'Tis the Season to Give the Gift of Stock

Losing stocks can feel like a lump of coal in your stocking, but don't be a scrooge about it. Instead, consider gifting them.

Giving stocks as a holiday gift is one way to clear out your portfolio and pass on a real asset to younger folks who have more time to wait for the market to recover. And with stock prices lower, you can give more now without paying gift taxes. You can also gift shares of a mutual fund. While it's fairly straightforward to gift shares, as we explain below, keep in mind you might want to consult a tax advisor depending on the size and complexity of your estate.

Pros

One of the main benefits of gifting is that it helps you whittle down your estate, which heirs might otherwise have to pay taxes on. Under current tax laws, you can give a gift valued at up to $12,000 each year to any number of people without paying taxes on it.
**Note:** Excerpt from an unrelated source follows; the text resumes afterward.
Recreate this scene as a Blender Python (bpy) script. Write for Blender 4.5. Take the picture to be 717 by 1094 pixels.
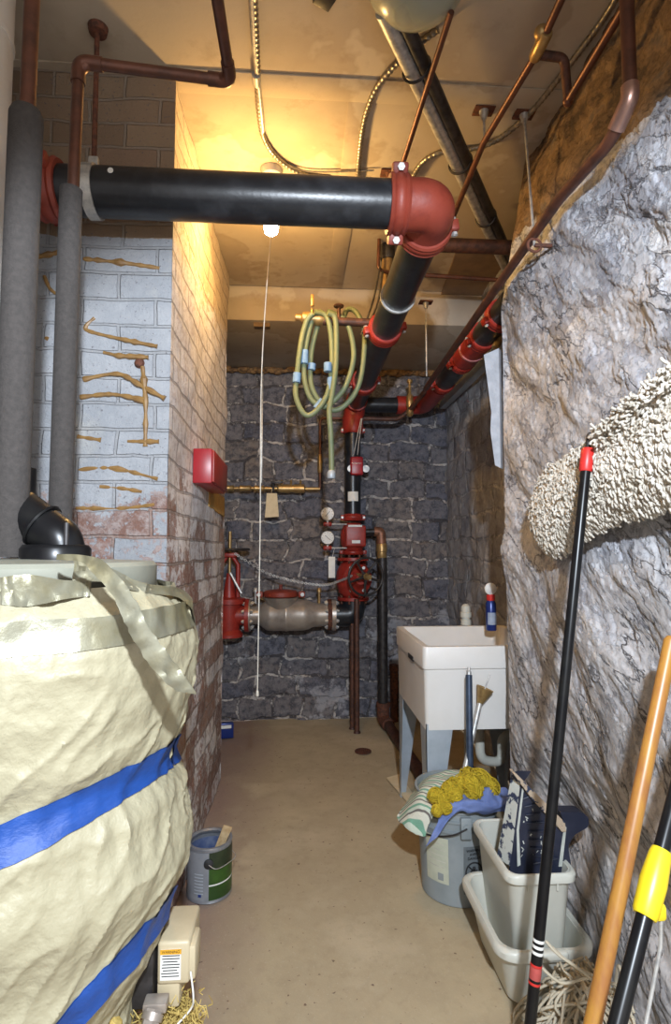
import bpy, bmesh, math, random
from mathutils import Vector, Matrix, noise
random.seed(7)
V = Vector; PI = math.pi
for o in list(bpy.data.objects): bpy.data.objects.remove(o)
S = bpy.context.scene; COL = S.collection
# ------------------------------------------------------------------ camera
FPX, CX, CY, H = 600.0, 358.5, 547.0, 1.263
PIT = math.atan(41/600); YAW = math.atan(40.5/600*math.cos(PIT))
cam = bpy.data.objects.new('camera', bpy.data.cameras.new('camera')); COL.objects.link(cam)
cam.location = (0, 0, H); cam.rotation_euler = (PI/2+PIT, 0, -YAW)
cam.data.sensor_fit = 'VERTICAL'; cam.data.sensor_height = 24; cam.data.lens = 24*FPX/1094
cam.data.clip_start = .02
S.camera = cam
# ------------------------------------------------------------------ world, light, exposure
w = bpy.data.worlds.new('world'); S.world = w; w.use_nodes = True
w.node_tree.nodes['Background'].inputs[0].default_value = (1.0, .96, .93, 1)
w.node_tree.nodes['Background'].inputs[1].default_value = 1.0
def spot(name, loc, tgt, energy, col, size, blend, rad):
    l = bpy.data.lights.new(name, 'SPOT'); l.energy = energy; l.color = col; l.spot_size = size; l.spot_blend = blend; l.shadow_soft_size = rad
    o = bpy.data.objects.new(name, l); COL.objects.link(o); o.location = loc
    o.rotation_euler = (V(tgt)-V(loc)).to_track_quat('-Z', 'Y').to_euler(); return o
spot('camera_flash', (.10, -.38, 1.94), (.24, .62, 1.31), 255, (.80, .89, 1.0), math.radians(98), .28, .035)  # cool flash, out of view above and behind the camera
S.view_settings.view_transform = 'Standard'; S.view_settings.look = 'None'
S.view_settings.gamma = 1; S.view_settings.exposure = .25; S.view_settings.use_curve_mapping = False
# ------------------------------------------------------------------ ray helpers (where a point of the photo lies at a known depth / plane)
def ray(u, v):
    x, y = (u-CX)/FPX, -(v-CY)/FPX
    yy = y*math.cos(PIT)+math.sin(PIT); f = math.cos(PIT)-y*math.sin(PIT)
    return V((x*math.cos(YAW)+f*math.sin(YAW), -x*math.sin(YAW)+f*math.cos(YAW), yy))
def A(u, v, x=None, y=None, z=None):
    r = ray(u, v)
    t = x/r.x if x is not None else y/r.y if y is not None else (z-H)/r.z
    return V((r.x*t, r.y*t, H+r.z*t))
# ------------------------------------------------------------------ materials
class NT:
    def __init__(s, name):
        s.m = bpy.data.materials.new(name); s.m.use_nodes = True; s.t = s.m.node_tree; s.n = s.t.nodes
        s.b = s.n['Principled BSDF']; s.co = s.n.new('ShaderNodeTexCoord').outputs['Object']
    def N(s, typ, **k):
        n = s.n.new(typ)
        for a, b in k.items():
            if a.startswith('_'): setattr(n, a[1:], b)
        return n
    def L(s, a, b): s.t.links.new(a, b)
    def sep(s, co=None):
        n = s.N('ShaderNodeSeparateXYZ'); s.L(co or s.co, n.inputs[0]); return n.outputs
    def noise(s, scale, det=6, rough=.6, co=None, stretch=None, dist=0):
        c = co or s.co
        if stretch:
            mp = s.N('ShaderNodeMapping'); mp.inputs['Scale'].default_value = stretch; s.L(c, mp.inputs[0]); c = mp.outputs[0]
        n = s.N('ShaderNodeTexNoise'); n.inputs['Scale'].default_value = scale; n.inputs['Detail'].default_value = det
        n.inputs['Roughness'].default_value = rough; n.inputs['Distortion'].default_value = dist
        s.L(c, n.inputs['Vector']); return n
    def ramp(s, f, stops):
        n = s.N('ShaderNodeValToRGB'); e = n.color_ramp.elements
        while len(e) < len(stops): e.new(.5)
        for i, (p, c) in enumerate(stops):
            e[i].position = p; e[i].color = (c, c, c, 1) if isinstance(c, (int, float)) else (*c, 1)
        s.L(f, n.inputs[0]); return n.outputs[0]
    def mix(s, f, a, b, mode='MIX'):
        n = s.N('ShaderNodeMix'); n.data_type = 'RGBA'; n.blend_type = mode
        for k, val in ((0, f), (6, a), (7, b)):
            if isinstance(val, (int, float)): n.inputs[k].default_value = val if k == 0 else (val, val, val, 1)
            elif isinstance(val, tuple): n.inputs[k].default_value = (*val, 1)
            else: s.L(val, n.inputs[k])
        return n.outputs[2]
    def math(s, op, a, b=0, c=0):
        n = s.N('ShaderNodeMath'); n.operation = op
        for k, val in enumerate((a, b, c)):
            if isinstance(val, (int, float)): n.inputs[k].default_value = val
            else: s.L(val, n.inputs[k])
        return n.outputs[0]
    def bump(s, h, strength=.5, dist=.01):
        n = s.N('ShaderNodeBump'); n.inputs['Strength'].default_value = strength; n.inputs['Distance'].default_value = dist
        s.L(h, n.inputs['Height']); s.L(n.outputs[0], s.b.inputs['Normal'])
    def fin(s, col=None, rough=.6, metal=0, spec=.5):
        if col is not None:
            if isinstance(col, tuple): s.b.inputs['Base Color'].default_value = (*col, 1)
            else: s.L(col, s.b.inputs['Base Color'])
        if isinstance(rough, (int, float)): s.b.inputs['Roughness'].default_value = rough
        else: s.L(rough, s.b.inputs['Roughness'])
        s.b.inputs['Metallic'].default_value = metal; s.b.inputs['Specular IOR Level'].default_value = spec
        return s.m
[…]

Now look at your portfolio. If you own shares of, say, General Electric (GE), they're down more than 50% from a year ago. This means that at about $16 each, you can gift 750 shares this year and pay no taxes, compared with about 340 shares last year. Whoever you give the shares to pays no taxes until they sell them. Meanwhile, they're getting the shares at the lowest price they've been in years and have a chance to sell for a hefty profit if GE shares rebound.
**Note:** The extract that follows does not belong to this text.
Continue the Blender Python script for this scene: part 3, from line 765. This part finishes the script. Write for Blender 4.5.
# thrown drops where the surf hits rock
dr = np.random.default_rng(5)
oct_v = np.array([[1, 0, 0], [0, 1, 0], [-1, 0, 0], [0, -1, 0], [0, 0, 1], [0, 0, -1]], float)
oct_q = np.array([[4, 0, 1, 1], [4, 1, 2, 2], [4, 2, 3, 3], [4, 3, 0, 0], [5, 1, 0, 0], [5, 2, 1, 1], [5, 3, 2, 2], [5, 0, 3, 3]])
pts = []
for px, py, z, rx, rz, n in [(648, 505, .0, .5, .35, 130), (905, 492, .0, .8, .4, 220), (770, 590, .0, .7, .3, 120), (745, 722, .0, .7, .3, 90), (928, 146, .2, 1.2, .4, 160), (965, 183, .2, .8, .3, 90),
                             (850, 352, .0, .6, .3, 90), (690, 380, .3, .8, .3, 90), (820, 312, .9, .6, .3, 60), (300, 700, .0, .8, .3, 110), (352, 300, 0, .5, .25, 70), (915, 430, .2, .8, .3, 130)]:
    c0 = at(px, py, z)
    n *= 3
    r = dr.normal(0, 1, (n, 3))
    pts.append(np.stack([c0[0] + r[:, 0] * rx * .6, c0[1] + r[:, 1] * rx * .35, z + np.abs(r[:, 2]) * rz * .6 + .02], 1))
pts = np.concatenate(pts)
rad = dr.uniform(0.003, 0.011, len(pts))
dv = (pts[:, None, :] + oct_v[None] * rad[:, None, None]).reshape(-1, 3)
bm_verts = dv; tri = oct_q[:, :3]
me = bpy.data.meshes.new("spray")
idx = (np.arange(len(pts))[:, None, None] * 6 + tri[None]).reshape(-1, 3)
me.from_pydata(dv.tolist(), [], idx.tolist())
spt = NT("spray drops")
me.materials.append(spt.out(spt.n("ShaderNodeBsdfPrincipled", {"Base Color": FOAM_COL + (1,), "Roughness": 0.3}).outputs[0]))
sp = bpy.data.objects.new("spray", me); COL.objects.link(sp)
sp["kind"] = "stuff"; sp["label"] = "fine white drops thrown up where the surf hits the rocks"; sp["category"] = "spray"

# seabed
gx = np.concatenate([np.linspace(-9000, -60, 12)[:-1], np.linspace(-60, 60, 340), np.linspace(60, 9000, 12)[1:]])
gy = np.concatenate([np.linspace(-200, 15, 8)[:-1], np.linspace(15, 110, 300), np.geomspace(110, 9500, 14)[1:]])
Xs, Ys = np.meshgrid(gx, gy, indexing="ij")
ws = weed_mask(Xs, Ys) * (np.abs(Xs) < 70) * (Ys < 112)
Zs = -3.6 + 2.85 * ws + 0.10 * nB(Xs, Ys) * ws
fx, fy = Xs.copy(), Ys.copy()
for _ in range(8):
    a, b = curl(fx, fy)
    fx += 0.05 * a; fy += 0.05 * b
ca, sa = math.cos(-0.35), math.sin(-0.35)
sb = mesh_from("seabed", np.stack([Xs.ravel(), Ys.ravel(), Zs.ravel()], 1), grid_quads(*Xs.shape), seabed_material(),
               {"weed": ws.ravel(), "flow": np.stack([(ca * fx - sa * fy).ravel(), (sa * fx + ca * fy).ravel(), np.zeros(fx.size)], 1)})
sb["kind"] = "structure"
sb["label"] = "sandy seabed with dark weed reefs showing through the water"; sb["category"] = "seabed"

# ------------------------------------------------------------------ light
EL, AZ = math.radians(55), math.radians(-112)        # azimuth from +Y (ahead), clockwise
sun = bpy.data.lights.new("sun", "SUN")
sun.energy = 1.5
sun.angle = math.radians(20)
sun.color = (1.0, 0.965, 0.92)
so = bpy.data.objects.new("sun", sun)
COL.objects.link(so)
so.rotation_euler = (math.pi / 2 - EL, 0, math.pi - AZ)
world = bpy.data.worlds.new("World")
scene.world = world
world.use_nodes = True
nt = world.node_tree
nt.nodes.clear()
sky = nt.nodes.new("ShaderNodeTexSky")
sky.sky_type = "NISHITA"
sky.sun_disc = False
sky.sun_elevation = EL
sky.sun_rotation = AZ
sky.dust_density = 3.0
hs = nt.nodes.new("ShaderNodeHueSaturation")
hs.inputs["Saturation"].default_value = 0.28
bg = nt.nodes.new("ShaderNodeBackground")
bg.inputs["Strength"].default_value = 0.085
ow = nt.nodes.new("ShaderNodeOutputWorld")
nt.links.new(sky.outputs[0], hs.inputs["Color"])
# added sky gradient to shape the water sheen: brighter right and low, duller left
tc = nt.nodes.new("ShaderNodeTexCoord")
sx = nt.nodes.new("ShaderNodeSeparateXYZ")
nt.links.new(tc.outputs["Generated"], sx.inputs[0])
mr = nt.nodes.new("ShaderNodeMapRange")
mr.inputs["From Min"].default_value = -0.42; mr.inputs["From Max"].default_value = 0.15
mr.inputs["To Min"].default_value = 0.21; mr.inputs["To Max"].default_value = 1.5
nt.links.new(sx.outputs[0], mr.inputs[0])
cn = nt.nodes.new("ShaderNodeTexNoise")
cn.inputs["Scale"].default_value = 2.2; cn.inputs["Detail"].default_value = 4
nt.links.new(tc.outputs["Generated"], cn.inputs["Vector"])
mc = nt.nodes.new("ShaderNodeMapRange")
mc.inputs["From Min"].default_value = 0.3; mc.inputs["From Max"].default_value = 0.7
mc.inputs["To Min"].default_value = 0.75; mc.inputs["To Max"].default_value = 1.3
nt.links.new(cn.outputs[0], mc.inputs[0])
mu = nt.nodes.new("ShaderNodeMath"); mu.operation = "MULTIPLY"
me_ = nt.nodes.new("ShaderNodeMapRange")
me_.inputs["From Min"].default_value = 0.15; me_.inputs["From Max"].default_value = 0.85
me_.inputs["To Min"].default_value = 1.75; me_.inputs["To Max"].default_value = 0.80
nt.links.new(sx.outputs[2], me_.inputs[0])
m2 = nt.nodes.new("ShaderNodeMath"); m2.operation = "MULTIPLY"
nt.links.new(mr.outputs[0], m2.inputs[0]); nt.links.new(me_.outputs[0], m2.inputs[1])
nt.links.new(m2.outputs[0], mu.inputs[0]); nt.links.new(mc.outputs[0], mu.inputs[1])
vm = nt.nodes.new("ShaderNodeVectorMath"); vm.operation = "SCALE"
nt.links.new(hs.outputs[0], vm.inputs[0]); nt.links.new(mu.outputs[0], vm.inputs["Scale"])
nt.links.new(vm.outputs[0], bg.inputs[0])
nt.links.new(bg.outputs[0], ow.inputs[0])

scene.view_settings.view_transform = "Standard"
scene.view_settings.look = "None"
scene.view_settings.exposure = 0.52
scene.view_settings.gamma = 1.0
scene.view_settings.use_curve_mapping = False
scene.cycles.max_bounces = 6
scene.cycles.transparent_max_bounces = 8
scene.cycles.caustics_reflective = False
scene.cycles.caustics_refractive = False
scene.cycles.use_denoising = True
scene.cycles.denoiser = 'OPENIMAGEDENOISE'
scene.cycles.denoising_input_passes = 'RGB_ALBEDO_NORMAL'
"There's a good opportunity now for people who want to make gifts of stock," says Gary Hager, president of financial-planning firm Integrated Wealth Management in Edison, N.J. "As you look at your portfolio, pick stocks that have depreciated the most but have the highest expectations for recovery."

Cons

On the flip side, be mindful of how gifting stocks can affect your capital-gains tax liabilities.

Sometimes, it can make more sense to gift winning stocks in order to reduce the amount of unrealized capital gains in your portfolio. "This year, not many people have a lot of capital gains to offset, so to gift shares doesn't make as much sense" if that's your aim, says Steven Roge, a portfolio manager at investment advisor R.W. Roge & Co.

If you do have capital gains to offset and still want to gift stocks this year, Roge recommends first selling the losing stocks that you're thinking about gifting in order to realize the loss. Then, you can buy the stock back a month or so later to avoid wash sale restrictions and gift it then, Roge says. Chances are the price will still be low.

How does it work?

To gift shares you currently own, just call your broker and have them transfer the shares to an account in the recipient's name. Usually, there aren't any fees for this, and you should be able to do this right up until Christmas, or anytime after for other occasions like birthdays. You can also just buy shares and then gift them, via your broker, although you'll probably pay transaction costs.

Finally, there are companies such as OneShare.com that allow you to buy a single share. It's more for fun than for investment or financial-planning purposes, but it's a unique gift all the same. OneShare also sells you the actual stock certificate to go up on the wall, a novelty nowadays as many investors only own shares electronically.